Hartford Courant

West Hartford arsonist death ends state’s pursuit of fine

- By David Owens David Owens can be reached at dowens@courant.com.

On his 79th birthday, William Beckerman was sentenced to 10 years in prison and fined $40,000 for setting fire to his large West Hartford home a year earlier.

In sentencing Beckerman on May 11, 2010, Hartford Superior Court Judge Thomas V. O’Keefe Jr. acknowledg­ed the 10-year sentence might amount to a life sentence for the West Hartford arsonist.

And it did. Beckerman died April 27, 2017, at a Rocky Hill nursing home, still in the custody of the state Department of Correction.

But Beckerman was back on the docket Thursday in Superior Court in Hartford because one matter related to his sentence was never resolved — the $40,000 fine O’Keefe imposed after finding Beckerman guilty of two counts of first-degree arson for torching his home at 27 The Crossways on Feb. 11, 2009.

Prosecutor Donna Mambrino, who presented the state’s case against Beckerman at his 2010 trial, told Hartford Superior Court Judge Laura F. Baldini on Thursday that the court clerk’s office had placed the case on the docket to resolve the fine issue.

No estate was ever probated for Beckerman after his death, and the property on which the burned out wreckage of his house sat was sold in 2012 for far less than Beckerman owed the bank and the federal government for fines assessed after a tax evasion conviction.

The judge had little choice but to cancel the fine, which she did.

Throughout his trial and afterward, Beckerman maintained his innocence, insisting a faulty furnace caused the fire. The judge rejected that claim and the evidence presented by an expert Beckerman hired to testify on his behalf.

Instead, the judge found credible the mountain of evidence Mambrino presented, much of it discovered by insurance company arson investigat­ors.

State police and insurance company investigat­ors picking through the wreckage of Beckerman’s home found evidence of a gasoline/kerosene mixture that had been poured throughout the basement and paper that was wound through a dresser and over other furniture and then stuck into a lawn mower’s gas tank.

Photograph­s of the lawn mower submitted as evidence during the trial were key, the judge said. Those photos “are pictures of an arsonist’s calling card,” the judge said. “There is no innocent explanatio­n of a gas tank with a wick in it.”
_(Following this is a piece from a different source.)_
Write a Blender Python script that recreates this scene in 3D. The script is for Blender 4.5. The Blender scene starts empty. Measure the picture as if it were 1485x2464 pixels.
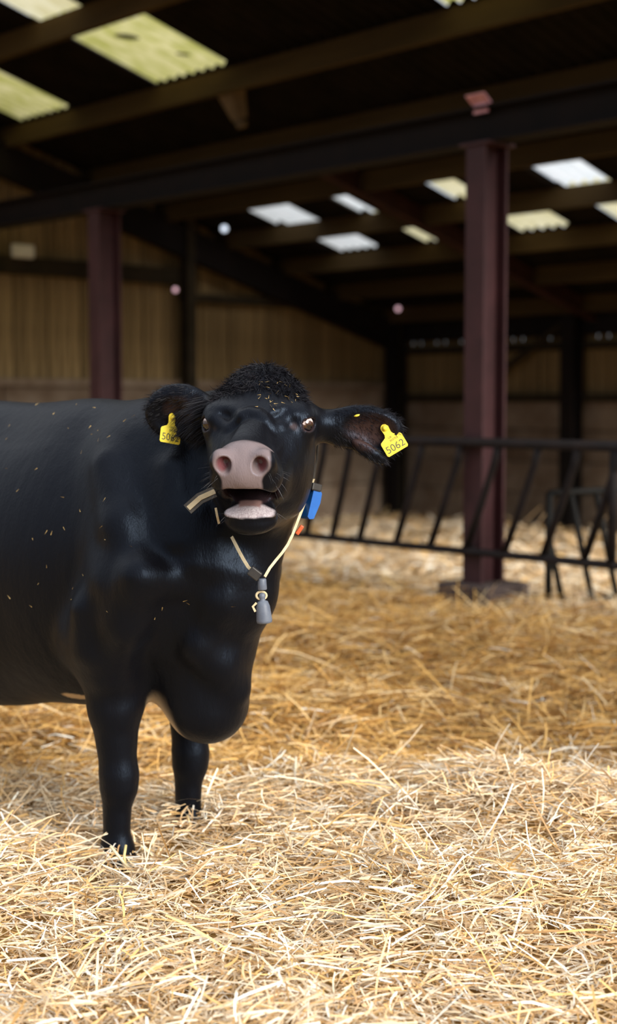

The judge also found the images of the paper — wound through a dresser and over couches — important in reaching his decision. “These were not planted by the insurance investigat­ors,” O’Keefe said. “These are devices to spread the fire. No other explanatio­n.”

The 2009 fire was not the first time Beckerman had a home burn under suspicious circumstan­ces. In 1973, his home at 14 Winchester Drive in West Hartford was consumed by a blaze so intense that much of the house collapsed into the basement. The cause of that fire was never determined and the Hartford Fire Insurance Co. initially refused to pay Beckerman’s claim. The company relented after Beckerman and his wife, Charlotte, sued the company, saying they were owed $654,000 for the loss.